La “nueva política” se refiere a un estilo de comunicar y gobernar que comprende y toma en cuenta los fenómenos anteriores: reconoce la desconfianza y utiliza metodologías y formatos que la acercan afectivamente a la sociedad. Comprende la naturaleza de las diferentes plataformas de acceso y las navega con naturalidad y utilizando los códigos de las nuevas generaciones. Asume posturas valientes (o pretende hacerlo) y entiende la comunicación como el acto primario de la gestión política.
En América Latina, esta “nueva política” se confunde con una posición distinta pero que también se opone a la tradición: la “anti-política”, la promesa de ser mejor político precisamente por no serlo. Como se desconfía de manera tan generalizada en la autoridad tradicional, se cae en la ilusión de ver con más confianza todo lo que se le opone.
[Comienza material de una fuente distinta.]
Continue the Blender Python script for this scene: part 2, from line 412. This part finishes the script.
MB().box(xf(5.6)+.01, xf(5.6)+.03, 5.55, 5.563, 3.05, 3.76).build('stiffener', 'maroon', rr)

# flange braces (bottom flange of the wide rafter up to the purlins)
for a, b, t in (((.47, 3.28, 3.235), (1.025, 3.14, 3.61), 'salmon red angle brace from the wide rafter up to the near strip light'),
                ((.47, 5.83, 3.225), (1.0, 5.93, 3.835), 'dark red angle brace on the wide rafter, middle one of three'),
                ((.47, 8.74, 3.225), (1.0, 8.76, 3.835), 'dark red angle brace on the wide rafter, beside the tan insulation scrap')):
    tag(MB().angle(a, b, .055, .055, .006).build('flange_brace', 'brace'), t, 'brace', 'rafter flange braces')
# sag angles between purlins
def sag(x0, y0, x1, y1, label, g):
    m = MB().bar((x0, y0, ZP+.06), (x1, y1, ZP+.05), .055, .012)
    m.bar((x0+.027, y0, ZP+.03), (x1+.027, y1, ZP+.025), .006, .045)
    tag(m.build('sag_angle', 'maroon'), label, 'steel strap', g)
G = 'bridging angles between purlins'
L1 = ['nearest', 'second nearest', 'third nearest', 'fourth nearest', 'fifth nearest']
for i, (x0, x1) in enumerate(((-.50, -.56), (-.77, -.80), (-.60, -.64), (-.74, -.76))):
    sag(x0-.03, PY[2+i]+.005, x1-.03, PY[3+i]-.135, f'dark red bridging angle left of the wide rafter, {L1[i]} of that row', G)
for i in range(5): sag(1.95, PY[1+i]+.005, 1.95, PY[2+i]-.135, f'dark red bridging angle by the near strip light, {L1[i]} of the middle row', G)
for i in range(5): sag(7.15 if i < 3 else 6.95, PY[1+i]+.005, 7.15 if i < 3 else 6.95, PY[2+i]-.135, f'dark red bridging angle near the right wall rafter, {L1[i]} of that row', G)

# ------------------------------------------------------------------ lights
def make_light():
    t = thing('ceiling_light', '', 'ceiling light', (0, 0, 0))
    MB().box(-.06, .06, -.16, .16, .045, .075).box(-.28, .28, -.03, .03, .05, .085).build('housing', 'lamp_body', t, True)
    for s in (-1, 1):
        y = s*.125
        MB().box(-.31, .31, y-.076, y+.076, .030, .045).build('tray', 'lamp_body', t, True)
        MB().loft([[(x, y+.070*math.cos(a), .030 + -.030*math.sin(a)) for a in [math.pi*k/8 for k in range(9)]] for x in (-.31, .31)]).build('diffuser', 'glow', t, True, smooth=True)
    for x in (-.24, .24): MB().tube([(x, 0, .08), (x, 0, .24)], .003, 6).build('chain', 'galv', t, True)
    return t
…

Las nuevas generaciones están decepcionadas con el status quo del poder y están dispuestas a probar cualquier otra opción que prometa una nuevo estilo y posibilidades.
Personalmente, creo que la juventud debe tener mayor participación en la política, pero no porque crea que la juventud sea un valor o porque considere que ser joven representa alguna ventaja, sino porque creo que el ejercicio político debe ser accesible para todos y porque la juventud también tiene que estar representada, sobre todo en un contexto con diferencias generacionales tan profundas como lo es el actual. Pero parece que lo de “la nueva política” no se ha entendido bien.
El psicólogo y economista Daniel Khaneman, plantea una diferencia importante entre la felicidad y la satisfacción, y desde un punto de vista cuantitativo, plantea que la felicidad depende de las expectativas y la capacidad para satisfacerlas. Por eso es fácil entender cómo, frente al individualismo liberal y la promesa de “puedes ser todo lo que te propongas”, florece la decepción y la ansiedad de las nuevas generaciones.
La “nueva política” responde a precisamente a estas nuevas expectativas de la ciudadanía y sus actitudes frente a las autoridades. Los ciudadanos quieren ser escuchados y que sus preocupaciones individuales, sociales, económicas y cada vez más, ambientales, sean tomadas en cuenta. Sin embargo, parece ser que algunos la asumen como un set de códigos estéticos que se pueden adoptar como un uniforme, de un día para otro; que la “nueva política” es vestirse de una manera, promocionar las criptomonedas y estar presentes en TikTok. Todos quieren imitar a Bukele.
Funcionarios actuales y políticos opositores se proclaman representantes de la nueva política, casi siempre para acusar a sus contrarios de haberse quedado en la vieja, pero con poca convicción sobre su verdadera estructura, utilidad y el contexto social que la alimenta. Como con muchos otros fenómenos, lo cosmético sustituye la estructura.
Pero hay señales de esperanza. Existen políticos jóvenes que han entendido lo que la ciudadanía exige y han adoptado la “buena política” (término acuñando por Jose Horacio Rodríguez en su campaña para diputado en 2020): el ejercicio político que mantiene la búsqueda de consenso, que reconoce los intereses colectivos además de los partidistas, que puede pensar simultáneamente en lo técnico, lo social, lo económico y lo político, y que logra distinguir lo popular de lo correcto.
Entiendo la frustración y la impotencia de los más jóvenes. Entre mis veinte y treinta años fui un gran anti-político y veía el poder estatal como un enemigo natural de la sociedad. Hoy soy defensor de la política y los políticos. Creo que la gobernanza tiene que mejorar, pero que es inevitable y necesaria para la organización social y la colaboración. Se rechaza la política y se desconfía de ella, pero la solución no es negarla, ni cambiarla por otra cosa, sino transformar sus métodos y propósitos. Queremos cambiar la “vieja política”, pero ¿por qué la cambiamos? ¿por algo “nuevo”? ¿por algo opuesto? o ¿por algo mejor?